Il tabellone è quindi un oggetto carico di valore intrinseco. Esso vuole fornire dei riferimenti geografici ma allo stesso tempo non contiene confini. La scelta è stata fatta per rappresentare come effettivamente le persone che compiono questo viaggio abbiano una considerazione delle nazioni e dei confini molto più labile. Ho scelto, infatti, di dare più importanza alle zone geografiche suddividendole in base alla loro conformazione territoriale, con l’area inferiore dell’Africa continentale molto più verde, il Sahara giallo e ampio e la zona leggermente montuosa a nord con colori rossicci. 
L’Europa, invece, è stata rappresentata solo con una linea bianca per raccontarla come quel luogo sconosciuto che è per le persone che decidono di partire. 

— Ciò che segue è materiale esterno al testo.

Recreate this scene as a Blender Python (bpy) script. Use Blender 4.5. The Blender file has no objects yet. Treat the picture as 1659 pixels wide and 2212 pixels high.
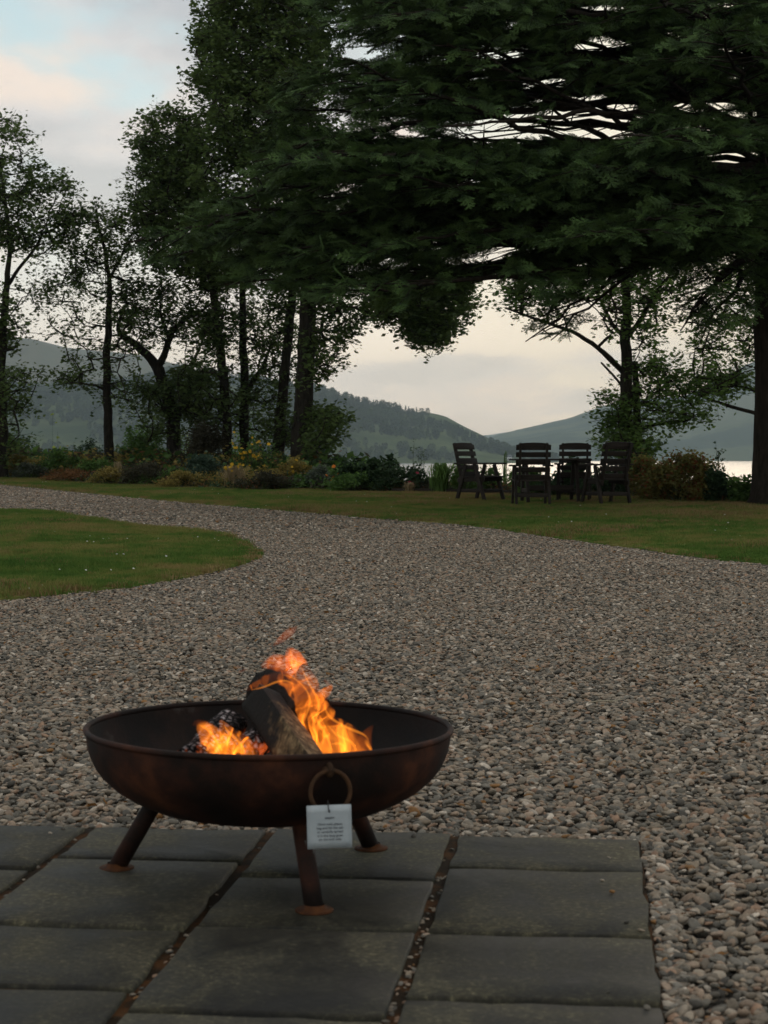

Il materiale di base è un canvas su cui viene stampata la texture e i testi. 
Sopra a questo materiale, i ragazzi di Talking Hands, hanno cucito con molta cura i tessuti, tutti di riciclo. Questo fa sì che ogni volta che un tabellone viene creato, vengano utilizzati i tessuti a disposizione in quel momento e che ogni pezzo sia quindi unico nel suo genere. La dimensione è di un metro per un metro.